Would You Eat This? #1: Fish Balls
May 11th, 2009 by plumpdumpling

While riding the bus down 2nd Ave. a couple of weekends ago, I forced Dr. Boyfriend out the back door and into a shop called Schaller & Weber, thinking it was a cheese store. Because its sign is yellow and red, which everyone knows are the universal colors of cheese. But no, it turned out to be a totally famous and ancient meat shop that we later saw profiled on this Anthony Bourdain special about disappearing Manhattan culture (about two minutes and 45 seconds in).

One wall of the store was taken up by a display case of various sausages and terrines, the other wall was a refrigerated case of smoked whole fishes and cod roe, and the single section of shelves that filled the entire middle of the tiny room was stacked with foreign chocolates. Which is even better than cured meats, obviously. But there was one little shelf hidden around a corner in the back that contained this:

fish balls in fish-bouillon

And the question is: how much would I have to pay you to eat fish balls in their own bouillon?

Bacon Candy Bar
Apr 20th, 2009 by plumpdumpling

I really hate that loving bacon has become such a trendy thing–i.e. Josea in the Bacon is a Vegetable t-shirt in last season’s “Top Chef”–but I do love that I can now basically find it everywhere and in everything.

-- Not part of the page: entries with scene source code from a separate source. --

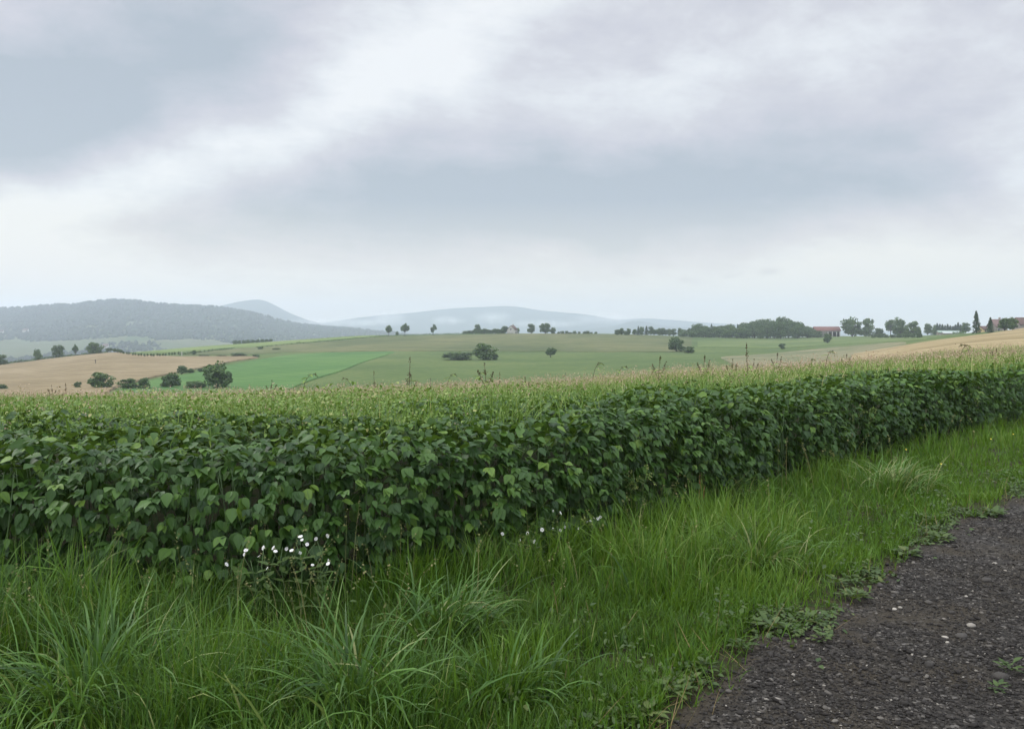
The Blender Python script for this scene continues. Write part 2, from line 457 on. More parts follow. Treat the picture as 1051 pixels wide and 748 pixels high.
m_hill = hill_mat('wooded_hill', ((.016, .032, .018), (.032, .052, .026)), ((.055, .088, .040), (.095, .108, .058)), (.56, .0030), .0035)
m_mtn = hill_mat('far_mountain', ((.02, .035, .025), (.035, .055, .035)), ((.05, .07, .045), (.06, .08, .05)), (.2, .002), .002)

HV = hill('wooded_hill', 'long wooded hill with meadows at its foot, fading into haze on the left',
     [(-420, 330), (-200, 322), (-80, 321), (0, 316.5), (22, 316), (40, 314.5), (75, 312.5), (98, 309.5), (115, 307.5), (140, 308.5), (158, 311.5), (200, 313.5), (240, 317.5), (262, 322), (285, 328.5), (310, 333), (340, 335.5), (365, 337.5), (395, 341), (430, 346)],
     2900, 980, 382, m_hill, 300, 110, .8, 3,
     profile=[(0, 0), (.2, .17), (.4, .42), (.6, .60), (.8, .80), (1, 1)])
hill('far_peak', 'pale blue peak rising behind the wooded hill', [(150, 335), (190, 322), (225, 314.5), (240, 310.5), (255, 307.8), (268, 307.4), (280, 312), (300, 322), (318, 329), (340, 333.5), (380, 337), (450, 344)], 5400, 4200, 350, m_mtn, 120, 40, .5, 5)
hill('far_mountain', 'broad pale blue mountain behind the middle ridge', [(250, 342), (300, 334), (335, 331), (365, 326), (390, 323.5), (420, 321.2), (460, 317.2), (500, 314.8), (520, 313.6), (535, 314.8), (545, 317.4), (560, 319.3), (580, 321), (600, 322.8), (615, 324.8), (640, 330), (660, 334), (720, 346)], 6300, 4800, 352, m_mtn, 160, 40, .5, 9)
hill('far_hill', 'faint blue hill low on the skyline left of the wood', [(560, 344), (600, 338), (632, 334), (645, 329.6), (652, 328.4), (662, 329.8), (675, 333.5), (700, 336), (780, 340), (900, 344)], 5200, 4000, 350, m_mtn, 120, 36, .5, 12)
hill('distant_ridge', 'very faint ridge far beyond the wood', [(500, 338), (600, 331), (660, 326.5), (690, 328), (720, 331), (800, 335), (900, 340), (1100, 345)], 6550, 5700, 350, m_mtn, 100, 30, .4, 15)

# far wood on the left hill: reads as one mass
def far_wood():
    nx, ky = HV.shape[:2]
    G = Geo(); n = 20000
    ii = rng.random(n) * (nx - 2); jj = 45 + rng.random(n) ** .75 * (110 - 45) * 1.0
    # scattered clumps lower down
    m2 = 6000
    ii = np.concatenate([ii, rng.random(m2) * (nx - 2)]); jj = np.concatenate([jj, 4 + rng.random(m2) * 44])
    # the skyline
    m3 = 1300
    ii = np.concatenate([ii, rng.random(m3) * (nx - 2)]); jj = np.concatenate([jj, 104 + rng.random(m3) * 6])
    P = HV[ii.astype(int), np.minimum(jj.astype(int), 109)] * (1 - (ii % 1))[:, None] + HV[np.minimum(ii.astype(int) + 1, nx - 1), np.minimum(jj.astype(int), 109)] * (ii % 1)[:, None]
    P[:, 1] += rng.normal(0, 6, len(P)); P[:, 0] += rng.normal(0, 5, len(P))
    dens = fbm(P[:, 0] / 190, P[:, 1] / 260, 21, 3)
    t = (jj - 45) / 65
    keep = np.where(jj < 48, dens > .22, dens + t * 1.4 > -.18)
    P, jj = P[keep], jj[keep]
    k = len(P)
    # small ragged cone-or-dome crown
    a = np.arange(7) / 7 * 2 * np.pi
    rings = [(.0, .35), (.25, .5), (.6, .38), (.85, .18)]
    tV = np.array([(r*np.cos(x+q)*(1+.25*np.sin(3*x+5*q)), r*np.sin(x+q)*(1+.25*np.sin(3*x+5*q)), z) for q, (z, r) in enumerate(rings) for x in a] + [(0, 0, 1)])
    tQ = [(q*7+j, q*7+(j+1) % 7, q*7+7+(j+1) % 7, q*7+7+j) for q in range(3) for j in range(7)]
    tT = [(21+j, 21+(j+1) % 7, 28, 28) for j in range(7)]
    th = rng.random(k) * 6.28
    B = np.stack([np.stack([np.cos(th), np.sin(th), 0*th], -1), np.stack([-np.sin(th), np.cos(th), 0*th], -1), np.tile([0, 0, 1.], (k, 1))], 1)
    h = rng.uniform(5, 11, k); w = h * rng.uniform(.8, 1.5, k)
    P[:, 2] -= h * .3
    tC = np.full((29, 3), .5)
    V, Q, C = scatter(tV, tQ, tC, P, B, np.stack([w, w, h], -1), rng.random(k))
    T = (np.array(tT)[None, :, :3] + (np.arange(k) * 29)[:, None, None]).reshape(-1, 3)
    o = link('far_wood', build_mesh('far_wood', V, Q, T, [M_FARTREE], C))
    tag(o, 'hazy wood covering the long hill on the left', 'wood', kind='stuff')
far_wood()

# ------------------------------------------------------------------ trees
def leaf_cloud(G, P, size, n_out, tone, flat=.0):
    k = len(P)
    nrm = n_out * .6 + np.array([0, 0, .45]) + rng.normal(0, .6, (k, 3))
    fw = np.cross(nrm, rng.normal(0, 1, (k, 3)))
    tV = np.array([(-.5, 0, 0), (0, -.62, .1), (.5, 0, 0), (0, .62, .1)])
    V, Q, C = scatter(tV, [(0, 1, 2, 3)], np.full((4, 3), .5), P, basis(fw, nrm), size, tone)
    G.add(V, Q, None, C)

def broadleaf(name, seed, trunk_h, ncl, npl, leaf, shape='round', mat=0, open_=0.0):
    """unit tree: height 1, crown width 1; returns (trunk mesh, crown mesh)"""
    global rng
    keep, rng = rng, np.random.default_rng(seed)
    Tk = Geo(); Cr = Geo()
    c0 = np.array([0, 0, (1 + trunk_h) / 2]); hz = (1 - trunk_h) / 2
    cent = []
    while len(cent) < ncl:
        p = rng.uniform(-1, 1, 3); r = np.linalg.norm(p) if shape == 'egg' else (np.hypot(p[0], p[1]) ** 2.6 + abs(p[2]) ** 2.8) ** (1 / 2.7)
        if r > 1 or r < (.35 if ncl > 12 else .1): continue
        if shape == 'egg': p[:2] *= np.clip(1.05 - .35 * p[2], .3, 1)
        if shape == 'dome' : p[2] = abs(p[2]) * 2 - 1 if rng.random() < .55 else p[2]; p[:2] *= .95 if p[2] > 0 else 1.0
        cent.append(p)
    cent = np.array(cent)
    top = np.array([rng.normal(0, .03), rng.normal(0, .03), trunk_h + (1 - trunk_h) * .55])
    tw = .035 if trunk_h > .15 else .04
    Tk.tube([(0, 0, -.03), (.005, 0, trunk_h * .5), tuple(top * np.array([.5, .5, 0]) + np.array([0, 0, trunk_h])), tuple(top)], [tw * 1.3, tw, tw * .8, tw * .25], 7)
    for p in cent[:18]:
        w = p * np.array([.38, .38, hz * .8]) + c0
        s0 = np.array([0, 0, trunk_h + (w[2] - trunk_h) * .25 if w[2] > trunk_h else trunk_h * .8])
        mid = (s0 + w) / 2 + np.array([0, 0, -.02])
        Tk.tube([s0, mid, w], [tw * .45, tw * .3, tw * .1], 5)
    for p in cent:
        rad = rng.uniform(.10, .22) * (1 - open_ * .35)
        w = p * np.array([.5 - rad * .75, .5 - rad * .75, hz - rad * .6]) + c0
        q = rng.normal(0, 1, (npl, 3)); q /= np.linalg.norm(q, axis=1)[:, None]
        rr = rad * rng.uniform(.35, 1.08, npl) ** .6
        P = w + q * rr[:, None] * np.array([1, 1, .85])
        P[:, 2] = np.maximum(P[:, 2], max(.01, trunk_h * .8))
        tone = np.clip(rng.normal(.42 + rng.uniform(-.22, .25), .17, npl), 0, 1)
        leaf_cloud(Cr, P, leaf * rng.uniform(.6, 1.35, npl), q, tone)
    res = Tk.mesh(name + '_trunk', M_BARK), Cr.mesh(name + '_crown', M_TREE[mat])
    rng = keep
    return res

def conifer(name, seed):
    global rng
    keep, rng = rng, np.random.default_rng(seed)
    Tk = Geo(); Cr = Geo()
    Tk.tube([(0, 0, -.03), (0, 0, .5), (0, 0, .99)], [.03, .02, .003], 6)
    for lv in range(26):
        z = .06 + .92 * (lv / 26)
        rad = .5 * (1 - z) ** .8 * rng.uniform(.78, 1.1) + .02
        for b in range(9):
            a = rng.random() * 6.28; r1 = rad * rng.uniform(.6, 1.1)
            n = 14
            tt = rng.random(n) ** .7
            P = np.stack([np.cos(a) * r1 * tt, np.sin(a) * r1 * tt, z - .09 * tt * r1 / .5 + 0 * tt], -1) + rng.normal(0, .012, (n, 3))
            leaf_cloud(Cr, P, rng.uniform(.025, .06, n), np.tile([np.cos(a) * .4, np.sin(a) * .4, .8], (n, 1)), np.clip(rng.normal(.45, .22, n), 0, 1))
    res = Tk.mesh(name + '_trunk', M_BARK), Cr.mesh(name + '_crown', M_TREE[2])
    rng = keep
    return res

PROTO = {
 'round': [broadleaf('round_tree', 100 + i, .06, 34, 90, .062, 'round', i % 2) for i in range(3)],
 'tall':  [broadleaf('open_tree', 120 + i, .24, 20, 60, .075, 'egg', 0, .5) for i in range(3)],
 'bush':  [broadleaf('bush', 140 + i, .0, 26, 80, .075, 'dome', i % 2) for i in range(3)],
 'long':  [broadleaf('long_bush', 150 + i, .0, 44, 90, .05, 'dome', 0) for i in range(2)],
 'lolly': [broadleaf('lollipop_tree', 160, .2, 30, 90, .07, 'round', 0)],
 'young': [broadleaf('young_tree', 170 + i, .3, 12, 40, .13, 'egg', 0, .2) for i in range(2)],
 'conifer': [conifer('conifer', 180), conifer('conifer', 181)],
}
pick = {}
def tree(kind, name, loc, H, W, label, cat, group=None):
    i = pick.get(kind, 0); pick[kind] = i + 1
    tr, cr = PROTO[kind][i % len(PROTO[kind])]
    e = empty(name, loc, random.uniform(0, 6.28), (W, W, H))
    link('stem' if kind in ('bush', 'long') else 'trunk', tr, e); link('foliage' if kind in ('bush', 'long') else 'crown', cr, e)
    return tag(e, label, cat, group)

def tree_px(kind, name, px, base, top, w, label, cat, group=None):
    (x, y, z), d = spot(px, base)
    z2 = CAMH - (base - HOR) * d / F           # stands on the ground; a crest position may sit a little lower
    z = min(z, z2 + .2)
    H = CAMH - (top - HOR) * d / F - z
    return tree(kind, name, (x, y, z - .05), H * 1.03, w * d / F * 1.08, label, cat, group)

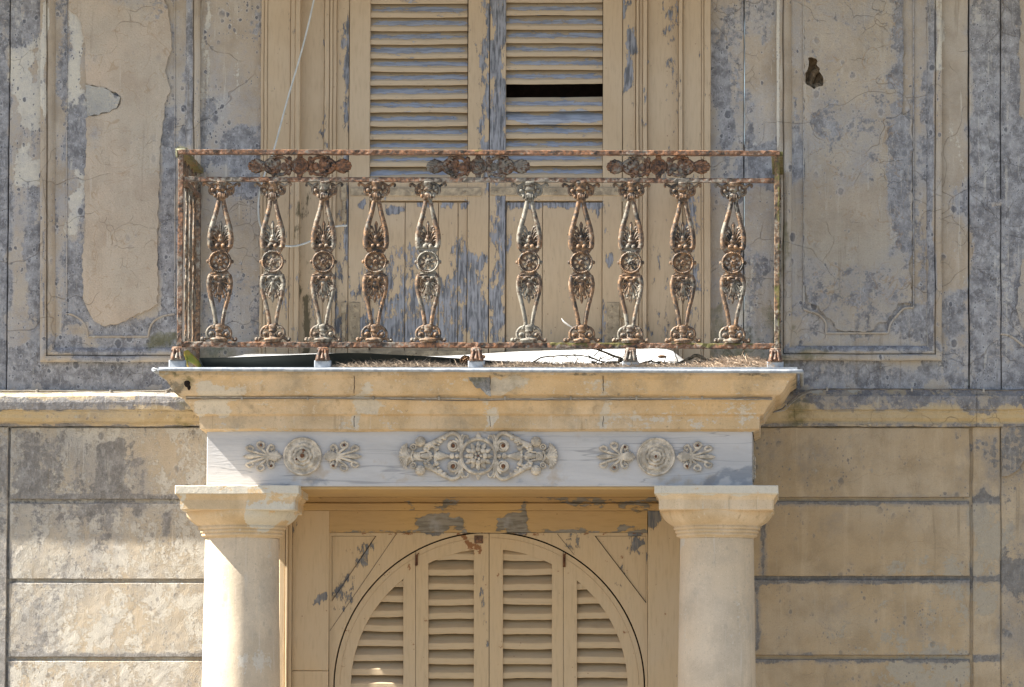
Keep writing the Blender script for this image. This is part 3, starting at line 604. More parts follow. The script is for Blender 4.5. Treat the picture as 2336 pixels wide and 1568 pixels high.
def dense(o, L=.07):
    bm = bmesh.new(); bm.from_mesh(o.data)
    for _ in range(6):
        es = [e for e in bm.edges if e.calc_length() > L]
        if not es: break
        bmesh.ops.subdivide_edges(bm, edges=es, cuts=1); bmesh.ops.triangulate(bm, faces=[f for f in bm.faces if len(f.verts) > 4])
    bm.to_mesh(o.data); bm.free()
dense(o); paint(o, (.2, .12, 0), dblobs)
m = MB()
for (a, b) in (((858, 1223), (757, 1372)), ((905, 1217), (752, 1440)), ((1357, 1223), (1474, 1376)), ((1271, 1218), (1310, 1266))):
    m = MB(); m.tube([PT(a[0], a[1], .009), PT(b[0], b[1], .009)], .0009, 6); m.build('board_joint', M['dark'], house)
woodbox([(751, 1477, 1165, 1215, -.004, .1)], 'door_head', 'fascia', (.22, 0, 0), dblobs+[(G, 1150, 1206, 1480, 1216, 2, .6), (G, 751, 1209, 1000, 1216, 2, .5)], vm=1190, step=.02)
woodbox([(640, 1552, 1148, 1164.5, -.022, .1), (640, 1552, 1134, 1147.5, -.012, .1)], 'door_cornice', 'fascia', (.28, 0, 0), dblobs+[(G, 1000, 1134, 1060, 1150, 8, .6), (G, 1230, 1134, 1560, 1146, 6, .6), (MO, 640, 1134, 780, 1142, 5, .4)], vm=1150, step=.02)
woodbox([(666, 750, 1165, 1530, -.004, .1), (666, 750, 1531, 3250, -.003, .1), (1478, 1551, 1165, 3250, -.004, .1)], 'door_jamb', 'wood_low', (.2, .12, 0), dblobs+[(G, 1478, 1165, 1510, 1200, 8, .75), (G, 672, 1200, 690, 1260, 8, .55)], vm=1400)
woodbox([(637, 650, 1165, 3250, -.026, .1), (651, 656, 1165, 3250, -.034, .1), (656.5, 665, 1165, 3250, -.022, .1)], 'door_architrave', 'wood_low', (.1, .08, 0), [], vm=1400)
m = MB(); m.pbox(700, 1530, 1180, 3250, .12, .16, 0); m.build('door_interior', M['dark'], house)
# four arched leaves
def leaf(u0, u1, l0, l1, label, seed, v0):
    r0 = empty('door_shutter'); r0.parent = house; r0['label'] = label
    Ro, Ri = 352.5, 316
    def top(u, R): d = R*R-(u-AC[0])**2; return AC[1]-math.sqrt(d) if d > 0 else None
    m = MB(); vb = 3250
    aA = math.acos(max(-1, min(1, (u1-AC[0])/Ro))); aB = math.acos(max(-1, min(1, (u0-AC[0])/Ro)))
    aC = math.acos(max(-1, min(1, (l0-AC[0])/Ri))); aD = math.acos(max(-1, min(1, (l1-AC[0])/Ri)))
    o1 = arcpts(Ro, aA, aB, 24); i1 = arcpts(Ri, aD, aC, 20)
    if u0 <= AC[0]-350: poly = o1+[(AC[0]-Ro, vb), (l0, vb)]+list(reversed(i1)); 
    else: poly = o1+[(u0, vb), (l0, vb)]+list(reversed(i1))
    poly += [(l1, vb), (AC[0]+Ro if u1 >= AC[0]+350 else u1, vb)]
    m.prism([zx(u, v, .014) for u, v in poly], .014, .05)
    f = m.build('leaf_frame', M['wood_low'], r0); dense(f, .09)
    paint(f, (.14, .16, 0), [(P_, 1040, 1215, 1095, 1245, 8, .7), (G, 1100, 1280, 1112, 1500, 4, .4)])
    m = MB()
    for R in (341,):
        a0 = max(0.02, math.acos(max(-1, min(1, (u1-3-AC[0])/R)))); a1 = min(pi-.02, math.acos(max(-1, min(1, (u0+3-AC[0])/R))))
        m.tube([PT(u, v, .013) for u, v in arcpts(R, a0, a1, 24)], .0016, 6)
    m.build('frame_bead', M['wood_low'], r0)
    def clip(v, a, b):
        dy = AC[1]-v
        if dy >= Ri-3: return 0, 0
        h = math.sqrt((Ri)**2-max(dy, 0)**2); return max(a, AC[0]-h-2), min(b, AC[0]+h+2)
    m = MB(); louvres(m, l0-1, l1+1, v0, 33.7, 56, Yf=.024, lip=15.5, back=.046, clip=clip, seed=seed, wob=1.2)
    lo = m.build('louvre_slats', M['wood_low_h'], r0); paint(lo, (.14, 0, 0)); return r0
l1 = leaf(763, 947.5, 792, 920, 'outer left leaf of the arched shutters', 3, 1306)
l2 = leaf(948.5, 1115, 977, 1081, 'inner left leaf of the arched shutters', 4, 1279)
l3 = leaf(1116.5, 1284.5, 1147, 1259, 'inner right leaf of the arched shutters', 5, 1279)
l4 = leaf(1285.5, 1469, 1316, 1440, 'outer right leaf of the arched shutters', 6, 1311)
for lf, boxes in ((l2, [(947, 953, 1266, 1290, .006, .014)]), (l3, [(1284, 1290, 1264, 1294, .006, .014)])):
    m = MB()
    for b in boxes: m.pbox(*b, .001, .04)
    u = boxes[0][0]; m.tube([PT(u+2, 1292, .004), PT(u+2, 1268, .002), PT(u+9, 1262, .002)], .003, 6)
    m.build('latch', M['rust_dot'], lf)
strap([(1082, 1102, 1222, 1240, .009, .014)], 'corner_plate', [(1088, 1228, .009), (1097, 1236, .009)], l2, 'iron_dark')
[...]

Case in point: Mo’s Bacon Bar by Vosges Haute Chocolat, modeled here by my boyfriend and fellow smoked meats fan, Kamran:

We spotted it amongst the coffee-flavored beer and the tofu jerky at Whole Foods, and since my co-worker Tim is always raving about his bacon-flavored gum, we went for it. The website directs you to “rub your thumb over the chocolate bar to release the aromas of smoked applewood bacon flirting with deep milk chocolate” and to “snap off just a tiny piece and place it in your mouth, let the lust of salt and sweet coat your tongue”. (Comma splice and all.)

We, of course, gobbled the thing without savoring a minute of it, but let me tell you–we still felt pretty lusty. It wasn’t just slices of pork dipped in chocolate like I’d feared (and like Kamran had wished) but was a solid bar of dark chocolate with tiny, super-crispy chunks. Initially, it was sort of like biting into a Nestle Crunch, because all I got was texture. But then the saltiness hit. And then the slightest bit of baconness.

So what I’m saying is that if you like red meatstuffs, your reaction will be along the lines of this:

But if you aren’t fond of the idea of flesh in your desserts, Mo’s Bacon Bar will still likely not completely gross you out. At $8 ($7.50 on the website), though, you may just want to throw some salt on your Hershey’s and call it even. Or try out the completely vegan and hilarious-in-a-confusing-way bacolicio.us, which my extra-meaty friend Mike brought to my attention this weekend.